Hunt: UK business must close the productivity gap
HR hopes Jeremy Hunt will reform IR35 and childcare in the Spring Budget

Ahead of the Spring Budget on 6 March, HR hopes that chancellor Jeremy Hunt will make changes to skills training, IR35, childcare and the regulation of umbrella companies.

This time next week, chancellor Jeremy Hunt is set to make his Spring Budget announcement.

The budget follows employees demanding increased support from employers amid the cost of living crisis, estimations that the state pension age will need to rise to 71 by 2050, and continued concerns about skills shortages.

We found out what HR wants to hear from the chancellor in the upcoming announcement.

Skills training

Concerns about skills shortages have continued as the workforce ages, absence from long-term sickness rises and employers struggle to fill vacancies.

Liz Sebag-Montefiore, founder of 10Eighty, told HR magazine that she hopes the chancellor will invest in skills training to remedy the skills problem.

She said: “Upskilling our workforce and investment in reskilling are crucial.

“The key to future growth and prosperity lies in skills development, so I hope the chancellor will incentivise more flexible training so we can address skills shortages, which are a serious problem in many sectors.”

Recent research by SAS, an AI and analytics software provider, revealed that HR had benefitted most from government grants for AI, which it suggested was due to organisations needing support when implementing AI in their HR function.

Read more: Adult career guidance could end skills shortage, report says

Sebag-Montefiore added that technological skills should be invested in most.

She continued: “We need to train people in skills for the future: coding, AI, robotics, automation, VR and other tech skills, especially given the rate of technological developments and the rapid uptake of AI-enabled systems.”



Angela O’Connor, CEO of the HR Lounge, said that she wanted to see the end of the IR35.

IR35 reform was initially pledged under Kwasi Kwarteng’s chancellorship, which Jeremy Hunt then rolled back.

Speaking to HR magazine, O’Connor said: “I would love to see the end of IR35, which is overly complex, badly constructed and hugely unpopular.

“If we want to invigorate business, let’s free up the contractor market and get rid of this fatally flawed legislation.”

It was hoped that the previous budget in autumn 2023 would reform IR35, but this was not the case.


Childcare and child benefits

The government-announced 15 hours of free childcare for working parents of two-year-olds is due to be introduced from 1 April 2024, but the scheme has caused confusion.

Sebag-Montefiore added that Hunt could improve how easy the childcare system is to navigate.

She commented: “Other things Mr Hunt could do that would make working life easier would be improving childcare support and making it easy to navigate.

“A provision is no use if there are no providers available; the current system is too bureaucratic for both parents and childcare providers.

“Childcare in the UK is too expensive for many families; we lose too many women from the workforce due to the scarcity of affordable provision.”

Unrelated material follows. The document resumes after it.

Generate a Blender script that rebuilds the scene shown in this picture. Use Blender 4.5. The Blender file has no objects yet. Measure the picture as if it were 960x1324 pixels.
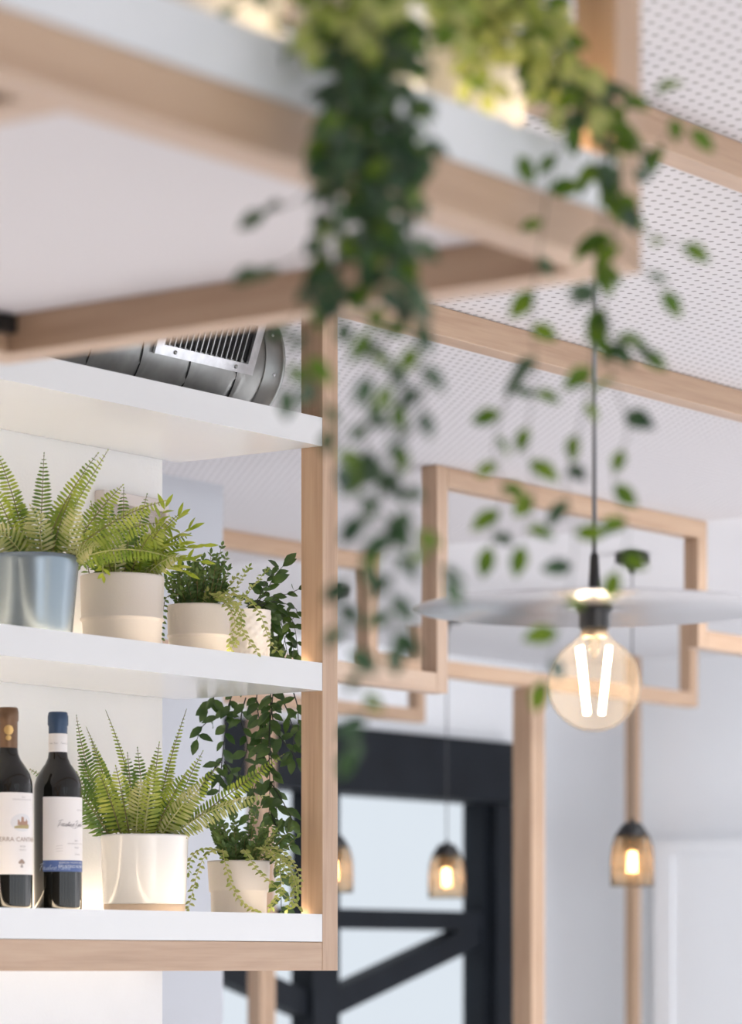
import bpy, bmesh, math, random
from mathutils import Vector, Matrix

C = bpy.context.scene.collection
sc = bpy.context.scene
# ------------------------------------------------------------------ camera model (photo frame 960 x 1324)
F, U0, HZ, CZ = 4310.0, 480.0, 1250.0, 1.6
TH = math.atan(3160.0 / 4310.0)
CA, SA = math.cos(TH), math.sin(TH)
RIGHT = Vector((CA, SA, 0)); FWD = Vector((-SA, CA, 0)); TOCAM = -FWD; UP = Vector((0, 0, 1))
CEIL = CZ + 1.17

def W(u, v, y):
    """point seen at photo position (u, v) at depth y metres"""
    return RIGHT * ((u - U0) / F * y) + FWD * y + UP * (CZ + (HZ - v) / F * y)
def dX(u, X):
    k = (u - U0) / F
    return X / (CA * k - SA)
def dY(u, Y):
    k = (u - U0) / F
    return Y / (SA * k + CA)
def depth(p):
    return Vector((p[0], p[1], 0)).dot(FWD)

# ------------------------------------------------------------------ materials
def new_mat(name):
    m = bpy.data.materials.new(name); m.use_nodes = True
    nt = m.node_tree; b = nt.nodes['Principled BSDF']
    return m, nt, b
def plain(name, col, rough=.5, metal=0, bump=0, bscale=200, spec=.5, var=0, vscale=6):
    m, nt, b = new_mat(name)
    b.inputs['Base Color'].default_value = (*col, 1); b.inputs['Roughness'].default_value = rough
    b.inputs['Metallic'].default_value = metal; b.inputs['Specular IOR Level'].default_value = spec
    tc = nt.nodes.new('ShaderNodeTexCoord')
    if var:
        n = nt.nodes.new('ShaderNodeTexNoise'); n.inputs['Scale'].default_value = vscale; n.inputs['Detail'].default_value = 3
        nt.links.new(tc.outputs['Object'], n.inputs['Vector'])
        r = nt.nodes.new('ShaderNodeValToRGB')
        r.color_ramp.elements[0].position = .3; r.color_ramp.elements[1].position = .7
        r.color_ramp.elements[0].color = tuple(c * (1 - var) for c in col) + (1,)
        r.color_ramp.elements[1].color = tuple(min(1, c * (1 + var)) for c in col) + (1,)
        nt.links.new(n.outputs['Fac'], r.inputs['Fac']); nt.links.new(r.outputs['Color'], b.inputs['Base Color'])
    if bump:
        n = nt.nodes.new('ShaderNodeTexNoise'); n.inputs['Scale'].default_value = bscale; n.inputs['Detail'].default_value = 4
        nt.links.new(tc.outputs['Object'], n.inputs['Vector'])
        bp = nt.nodes.new('ShaderNodeBump'); bp.inputs['Strength'].default_value = bump; bp.inputs['Distance'].default_value = .002
        nt.links.new(n.outputs['Fac'], bp.inputs['Height']); nt.links.new(bp.outputs['Normal'], b.inputs['Normal'])
    return m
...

O’Connor continued that she hoped to see reforms to the child benefit system in the upcoming budget.

Read more: Free childcare chaos leaves working parents unsupported

She said: “We are also in a cost of living crisis where staff are struggling to pay their bills; I am particularly concerned about parents trying to budget for very expensive childcare with a child benefit system that does not make sense.”

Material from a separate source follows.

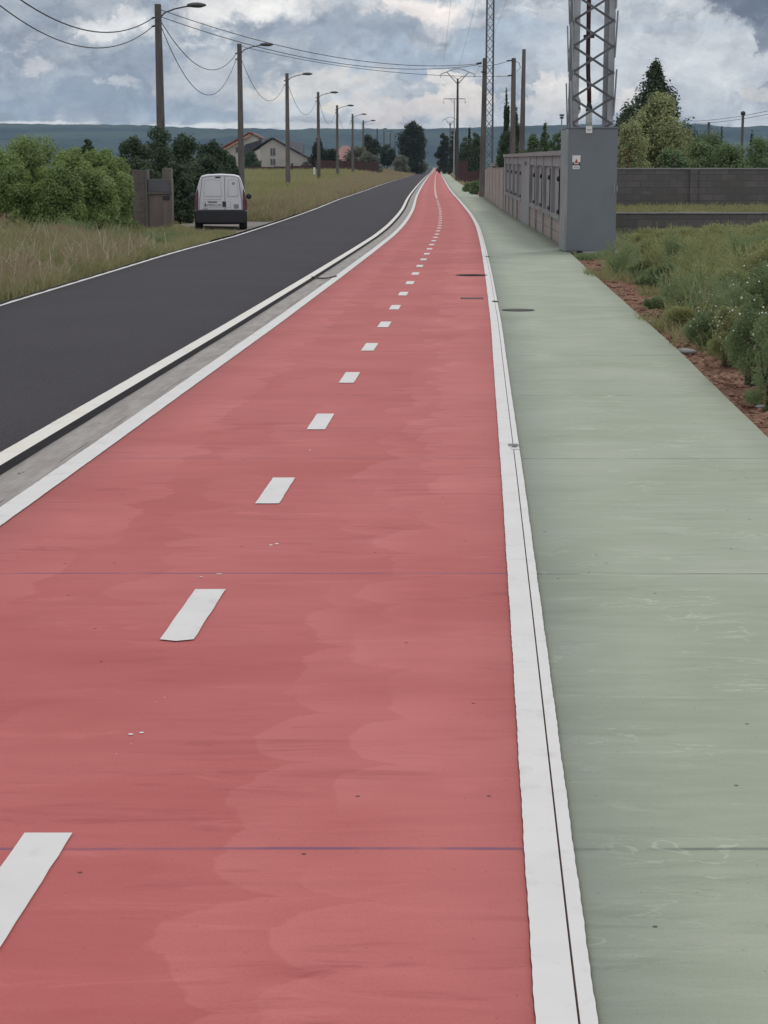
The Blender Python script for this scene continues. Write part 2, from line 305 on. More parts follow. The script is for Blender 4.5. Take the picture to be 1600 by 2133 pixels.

She noted that this most impacted single-parent households.

She continued: “It is inherently unfair to single-parent households who can only earn £50,000 before being subject to charges, compared to dual-parent households that can earn a joint income of £98,000.

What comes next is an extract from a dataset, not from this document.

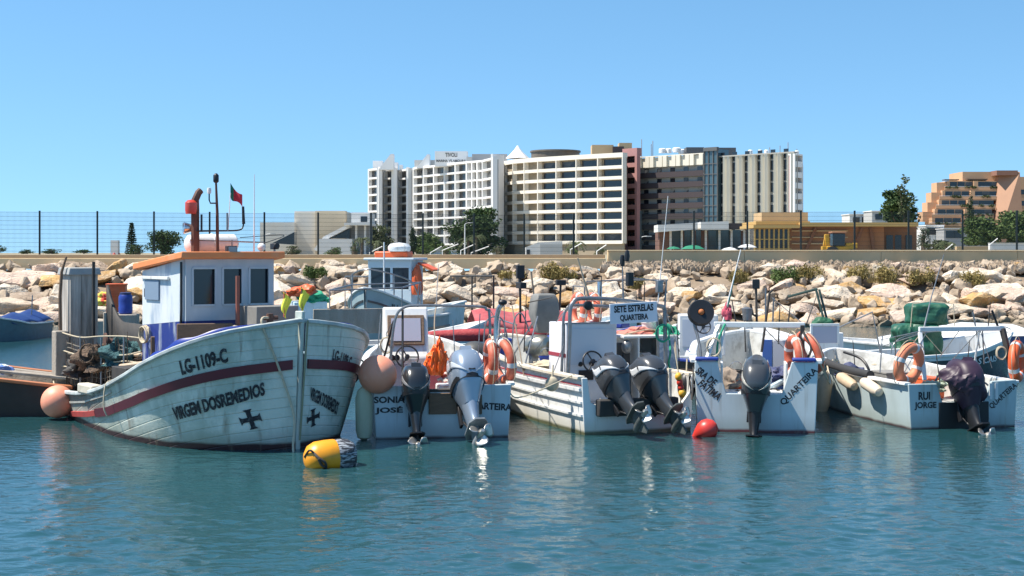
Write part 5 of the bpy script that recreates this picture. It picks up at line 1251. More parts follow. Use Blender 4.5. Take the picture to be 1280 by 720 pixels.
# ------------------------------------------------------------------ the row of open boats, sterns towards the quay
def boat(name, label, u, v, heading, group=None, cat='boat', d=None):
    """origin at the middle of the transom at the waterline seen at (u, v); heading in degrees to the left of straight away"""
    d = d or FPX*CAM_H/(v-HOR); p = P(u, v, d); t = thing(name, label, cat, (p.x, d, 0), R(90+heading), group)
    h = Vector((-math.sin(R(heading)), math.cos(R(heading)), 0)); l = Vector((-h.y, h.x, 0)); o = Vector((p.x, d, 0))
    def loc(q): q = Vector(q)-o; return Vector((q.dot(h), q.dot(l), q.z))
    def wld(x, y, z): return o+h*x+l*y+Vector((0, 0, z))
    def at(u, v, x):                   # boat-frame point on station x that falls on (u, v)
        a = (u-640)/FPX; y = (a*(o.y+h.y*x)-(o.x+h.x*x))/(l.x-a*l.y); w = wld(x, y, 0); return Vector((x, y, CAM_H-(v-HOR)/FPX*w.y))
    return t, loc, wld, at
def std_hull(L, b, fb_, bowz, zk=-.25, fl=.12):
    xs = [0, L*.15, L*.4, L*.6, L*.75, L*.87, L*.95, L]
    return Hull(L, xs, [b*.93, b*.95, b*.93, b*.82, b*.64, b*.40, b*.17, .02], [b, b*1.04, b*1.06, b*1.02, b*.9, b*.64, b*.33, .04],
                [fb_, fb_, fb_*1.02, fb_*1.08, lerp(fb_, bowz, .45), lerp(fb_, bowz, .7), lerp(fb_, bowz, .9), bowz], zk=zk, pw=.7, rake=fl)
def mbox(name, c, d, m, par, bevel=.01, rz=0., taper=(1, 1), seg=2):
    b = MB(); b.box((0, 0, 0), d, taper=taper); o = b.build(name, m, par, bevel=bevel, loc=c, seg=seg); o.rotation_euler = (0, 0, rz); return o
def rods(name, par, m, r, *paths, n=8):
    for p in paths:
        b = MB(); b.tube(p, r, n); o = b.build(name, m, par)
    return o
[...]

“This needs to change immediately, and would allow more parents  to work and progress in their jobs  without fearing financial penalties.”


Umbrella companies

Paul Newsham, CEO of the Payroll Compliance Authority, a payroll auditor, told HR magazine he hoped for regulation of umbrella companies, but noted it was unlikely.

He said: “Central regulation of umbrella companies is top of my wish list for the upcoming Spring Budget, as it will be for many working with, or in the interests of, the outsourced payroll industry.

“However, being pragmatic, it is unlikely that the government will announce solid plans in this direction given the magnitude of the task and the complexity of the issues at play.”

The government previously announced guidance on umbrella companies in December 2023, which was deemed unhelpful by payroll employees.